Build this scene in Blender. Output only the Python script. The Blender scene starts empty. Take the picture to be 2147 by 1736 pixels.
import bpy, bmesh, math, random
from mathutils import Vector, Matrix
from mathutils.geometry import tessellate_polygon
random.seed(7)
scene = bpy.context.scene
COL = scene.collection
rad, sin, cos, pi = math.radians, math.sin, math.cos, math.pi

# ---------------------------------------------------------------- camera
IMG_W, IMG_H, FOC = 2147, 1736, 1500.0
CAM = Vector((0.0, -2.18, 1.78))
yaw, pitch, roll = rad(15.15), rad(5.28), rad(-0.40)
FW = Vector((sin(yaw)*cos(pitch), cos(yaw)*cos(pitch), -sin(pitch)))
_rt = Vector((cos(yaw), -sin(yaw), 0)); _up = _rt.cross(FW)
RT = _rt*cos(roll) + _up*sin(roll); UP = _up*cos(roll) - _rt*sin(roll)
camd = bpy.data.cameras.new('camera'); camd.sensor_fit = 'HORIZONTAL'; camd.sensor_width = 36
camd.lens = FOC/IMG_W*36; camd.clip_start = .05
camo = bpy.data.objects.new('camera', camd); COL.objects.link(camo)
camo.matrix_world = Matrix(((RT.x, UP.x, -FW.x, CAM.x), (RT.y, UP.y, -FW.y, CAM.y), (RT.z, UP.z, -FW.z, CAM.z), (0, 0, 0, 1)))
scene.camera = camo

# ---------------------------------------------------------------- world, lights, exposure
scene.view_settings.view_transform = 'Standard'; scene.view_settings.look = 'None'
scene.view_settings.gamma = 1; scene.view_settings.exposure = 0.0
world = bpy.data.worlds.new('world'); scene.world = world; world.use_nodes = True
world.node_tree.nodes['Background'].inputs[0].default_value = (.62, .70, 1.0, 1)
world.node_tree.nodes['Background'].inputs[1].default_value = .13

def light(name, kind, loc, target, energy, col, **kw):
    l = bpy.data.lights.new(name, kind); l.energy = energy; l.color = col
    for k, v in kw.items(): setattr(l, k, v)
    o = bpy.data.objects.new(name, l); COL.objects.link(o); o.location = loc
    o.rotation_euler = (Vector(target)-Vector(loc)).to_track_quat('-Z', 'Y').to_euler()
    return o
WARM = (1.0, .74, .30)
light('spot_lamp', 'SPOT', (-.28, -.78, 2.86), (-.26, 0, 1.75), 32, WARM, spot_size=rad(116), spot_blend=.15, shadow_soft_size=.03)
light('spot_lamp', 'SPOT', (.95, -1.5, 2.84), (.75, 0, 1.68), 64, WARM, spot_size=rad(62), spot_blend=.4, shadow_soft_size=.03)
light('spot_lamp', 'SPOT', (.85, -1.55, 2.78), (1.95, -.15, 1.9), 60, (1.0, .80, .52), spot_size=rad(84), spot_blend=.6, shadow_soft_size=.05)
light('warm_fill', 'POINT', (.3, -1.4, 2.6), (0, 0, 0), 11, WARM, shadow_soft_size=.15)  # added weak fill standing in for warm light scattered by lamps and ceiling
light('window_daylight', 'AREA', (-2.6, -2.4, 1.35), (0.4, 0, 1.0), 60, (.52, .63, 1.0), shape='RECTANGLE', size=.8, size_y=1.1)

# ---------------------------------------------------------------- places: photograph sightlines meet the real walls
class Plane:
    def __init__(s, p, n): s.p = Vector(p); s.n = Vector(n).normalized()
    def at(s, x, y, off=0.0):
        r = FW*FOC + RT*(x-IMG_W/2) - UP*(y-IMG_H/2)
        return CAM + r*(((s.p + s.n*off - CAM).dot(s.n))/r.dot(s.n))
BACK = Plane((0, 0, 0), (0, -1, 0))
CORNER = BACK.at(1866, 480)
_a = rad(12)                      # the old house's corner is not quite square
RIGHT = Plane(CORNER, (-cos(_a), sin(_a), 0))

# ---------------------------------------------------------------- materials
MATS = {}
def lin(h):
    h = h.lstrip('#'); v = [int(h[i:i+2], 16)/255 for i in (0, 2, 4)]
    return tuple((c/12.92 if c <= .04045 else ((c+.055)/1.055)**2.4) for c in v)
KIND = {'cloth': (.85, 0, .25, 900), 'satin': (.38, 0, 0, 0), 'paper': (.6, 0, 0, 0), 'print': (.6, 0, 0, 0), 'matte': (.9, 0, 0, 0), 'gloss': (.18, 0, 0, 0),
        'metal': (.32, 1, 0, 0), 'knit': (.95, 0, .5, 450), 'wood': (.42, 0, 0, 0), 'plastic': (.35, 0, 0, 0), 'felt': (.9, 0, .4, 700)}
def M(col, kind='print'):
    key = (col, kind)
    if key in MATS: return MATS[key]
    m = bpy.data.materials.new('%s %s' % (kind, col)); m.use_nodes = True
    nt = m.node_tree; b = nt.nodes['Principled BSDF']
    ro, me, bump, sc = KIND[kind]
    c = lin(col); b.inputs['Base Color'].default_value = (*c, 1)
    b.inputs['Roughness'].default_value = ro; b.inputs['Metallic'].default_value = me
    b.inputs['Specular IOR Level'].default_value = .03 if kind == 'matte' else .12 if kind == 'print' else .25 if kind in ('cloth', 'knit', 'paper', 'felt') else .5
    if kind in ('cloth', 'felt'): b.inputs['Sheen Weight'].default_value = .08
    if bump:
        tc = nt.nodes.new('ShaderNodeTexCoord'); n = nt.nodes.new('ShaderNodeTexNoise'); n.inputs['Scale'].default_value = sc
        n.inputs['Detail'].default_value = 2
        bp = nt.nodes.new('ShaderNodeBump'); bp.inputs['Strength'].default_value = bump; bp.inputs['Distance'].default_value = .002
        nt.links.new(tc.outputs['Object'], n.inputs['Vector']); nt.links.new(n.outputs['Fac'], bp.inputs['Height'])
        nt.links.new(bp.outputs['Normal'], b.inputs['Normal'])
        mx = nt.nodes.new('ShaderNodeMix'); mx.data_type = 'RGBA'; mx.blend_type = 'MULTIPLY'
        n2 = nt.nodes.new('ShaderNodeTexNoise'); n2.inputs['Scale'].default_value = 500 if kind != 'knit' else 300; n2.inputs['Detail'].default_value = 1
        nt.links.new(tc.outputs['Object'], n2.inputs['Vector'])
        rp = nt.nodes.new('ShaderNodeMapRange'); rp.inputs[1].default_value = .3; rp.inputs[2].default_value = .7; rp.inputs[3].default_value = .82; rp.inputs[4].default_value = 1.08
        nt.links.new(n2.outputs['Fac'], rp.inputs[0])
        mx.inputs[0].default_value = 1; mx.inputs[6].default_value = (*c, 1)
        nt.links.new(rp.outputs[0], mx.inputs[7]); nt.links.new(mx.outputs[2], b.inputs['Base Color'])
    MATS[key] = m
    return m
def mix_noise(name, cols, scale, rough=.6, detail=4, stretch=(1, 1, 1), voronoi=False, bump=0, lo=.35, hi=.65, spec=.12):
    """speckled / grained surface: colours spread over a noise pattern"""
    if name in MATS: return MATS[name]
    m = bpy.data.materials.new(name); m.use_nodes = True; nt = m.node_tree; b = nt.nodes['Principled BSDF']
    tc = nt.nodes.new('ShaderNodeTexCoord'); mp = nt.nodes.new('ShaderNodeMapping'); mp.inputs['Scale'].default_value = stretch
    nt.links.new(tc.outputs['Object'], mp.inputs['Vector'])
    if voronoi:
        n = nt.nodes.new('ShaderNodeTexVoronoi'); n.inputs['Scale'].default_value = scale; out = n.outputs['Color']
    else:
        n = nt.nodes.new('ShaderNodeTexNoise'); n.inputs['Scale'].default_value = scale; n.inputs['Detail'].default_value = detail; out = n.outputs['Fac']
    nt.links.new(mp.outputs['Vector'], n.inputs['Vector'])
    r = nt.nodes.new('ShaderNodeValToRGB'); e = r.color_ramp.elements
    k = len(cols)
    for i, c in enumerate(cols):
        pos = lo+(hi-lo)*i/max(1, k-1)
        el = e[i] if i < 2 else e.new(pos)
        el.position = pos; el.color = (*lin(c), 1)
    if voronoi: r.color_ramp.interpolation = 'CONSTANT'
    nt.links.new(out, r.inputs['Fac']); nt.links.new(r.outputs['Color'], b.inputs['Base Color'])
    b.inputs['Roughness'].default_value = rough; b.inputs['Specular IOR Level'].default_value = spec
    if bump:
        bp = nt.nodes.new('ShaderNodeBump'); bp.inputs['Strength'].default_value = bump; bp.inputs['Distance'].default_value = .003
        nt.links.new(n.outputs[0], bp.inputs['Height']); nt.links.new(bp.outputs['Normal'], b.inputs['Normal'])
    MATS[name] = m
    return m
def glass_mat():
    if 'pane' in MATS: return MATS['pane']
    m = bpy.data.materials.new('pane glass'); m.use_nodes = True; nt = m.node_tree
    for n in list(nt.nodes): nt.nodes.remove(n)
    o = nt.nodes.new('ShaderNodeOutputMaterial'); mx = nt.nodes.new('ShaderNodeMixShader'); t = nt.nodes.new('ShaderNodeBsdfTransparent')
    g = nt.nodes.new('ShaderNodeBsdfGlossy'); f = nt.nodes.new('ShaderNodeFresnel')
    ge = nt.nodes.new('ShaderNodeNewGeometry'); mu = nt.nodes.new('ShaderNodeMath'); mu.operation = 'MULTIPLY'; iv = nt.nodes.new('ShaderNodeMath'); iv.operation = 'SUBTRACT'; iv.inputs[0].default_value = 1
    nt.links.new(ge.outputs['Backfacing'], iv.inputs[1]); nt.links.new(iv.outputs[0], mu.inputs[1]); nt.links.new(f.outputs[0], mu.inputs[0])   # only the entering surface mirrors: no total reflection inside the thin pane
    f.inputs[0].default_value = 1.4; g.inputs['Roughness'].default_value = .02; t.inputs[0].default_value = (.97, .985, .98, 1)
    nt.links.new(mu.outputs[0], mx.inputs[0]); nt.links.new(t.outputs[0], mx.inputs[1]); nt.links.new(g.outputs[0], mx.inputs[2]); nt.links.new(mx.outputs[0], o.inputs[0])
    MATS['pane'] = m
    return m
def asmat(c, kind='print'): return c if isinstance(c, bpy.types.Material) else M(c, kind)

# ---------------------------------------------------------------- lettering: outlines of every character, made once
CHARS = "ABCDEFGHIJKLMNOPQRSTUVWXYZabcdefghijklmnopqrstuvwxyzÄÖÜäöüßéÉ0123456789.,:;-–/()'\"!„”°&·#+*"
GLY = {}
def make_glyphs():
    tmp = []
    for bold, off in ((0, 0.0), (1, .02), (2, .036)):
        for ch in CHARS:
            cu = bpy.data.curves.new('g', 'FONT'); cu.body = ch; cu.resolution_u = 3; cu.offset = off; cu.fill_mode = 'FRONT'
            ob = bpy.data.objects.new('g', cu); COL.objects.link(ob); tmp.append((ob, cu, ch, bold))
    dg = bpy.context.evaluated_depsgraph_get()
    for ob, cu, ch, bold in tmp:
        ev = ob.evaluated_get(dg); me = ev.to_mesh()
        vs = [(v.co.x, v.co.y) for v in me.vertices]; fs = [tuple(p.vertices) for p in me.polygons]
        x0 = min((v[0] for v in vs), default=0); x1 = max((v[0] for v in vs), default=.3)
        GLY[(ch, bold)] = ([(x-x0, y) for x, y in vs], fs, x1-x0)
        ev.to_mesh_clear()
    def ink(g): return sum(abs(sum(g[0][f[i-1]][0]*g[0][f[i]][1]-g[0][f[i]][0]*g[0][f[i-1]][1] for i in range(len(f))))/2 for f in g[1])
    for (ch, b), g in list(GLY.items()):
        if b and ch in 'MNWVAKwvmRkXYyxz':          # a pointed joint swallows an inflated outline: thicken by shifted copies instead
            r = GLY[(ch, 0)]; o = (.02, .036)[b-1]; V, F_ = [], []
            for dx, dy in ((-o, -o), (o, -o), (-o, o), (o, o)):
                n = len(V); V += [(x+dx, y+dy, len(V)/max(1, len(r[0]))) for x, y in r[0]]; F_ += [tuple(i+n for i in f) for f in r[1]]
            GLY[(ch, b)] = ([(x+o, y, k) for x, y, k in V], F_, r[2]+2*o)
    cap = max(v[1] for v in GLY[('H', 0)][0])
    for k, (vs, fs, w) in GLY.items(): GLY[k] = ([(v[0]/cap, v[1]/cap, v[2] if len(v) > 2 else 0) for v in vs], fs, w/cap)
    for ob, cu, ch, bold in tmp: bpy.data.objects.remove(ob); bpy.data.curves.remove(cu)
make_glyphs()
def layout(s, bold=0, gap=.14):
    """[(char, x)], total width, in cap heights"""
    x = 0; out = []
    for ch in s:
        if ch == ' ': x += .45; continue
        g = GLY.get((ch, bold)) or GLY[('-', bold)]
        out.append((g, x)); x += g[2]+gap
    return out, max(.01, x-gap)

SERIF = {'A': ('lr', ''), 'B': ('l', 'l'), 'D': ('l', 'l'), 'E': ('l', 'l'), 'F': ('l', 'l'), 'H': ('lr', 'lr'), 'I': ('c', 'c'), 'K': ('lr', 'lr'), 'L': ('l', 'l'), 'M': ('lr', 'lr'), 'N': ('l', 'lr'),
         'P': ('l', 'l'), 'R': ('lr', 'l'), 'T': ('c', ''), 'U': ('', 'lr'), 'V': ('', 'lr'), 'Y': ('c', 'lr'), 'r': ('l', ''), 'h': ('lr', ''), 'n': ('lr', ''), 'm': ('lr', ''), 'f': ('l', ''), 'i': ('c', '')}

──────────

● Given exercise: Only the lines from the beginning of the material above through the line with "rad, sin, cos, pi" are wanted; extract them exactly.

● Expected answer:
Build this scene in Blender. Output only the Python script. The Blender scene starts empty. Take the picture to be 2147 by 1736 pixels.
import bpy, bmesh, math, random
from mathutils import Vector, Matrix
from mathutils.geometry import tessellate_polygon
random.seed(7)
scene = bpy.context.scene
COL = scene.collection
rad, sin, cos, pi = math.radians, math.sin, math.cos, math.pi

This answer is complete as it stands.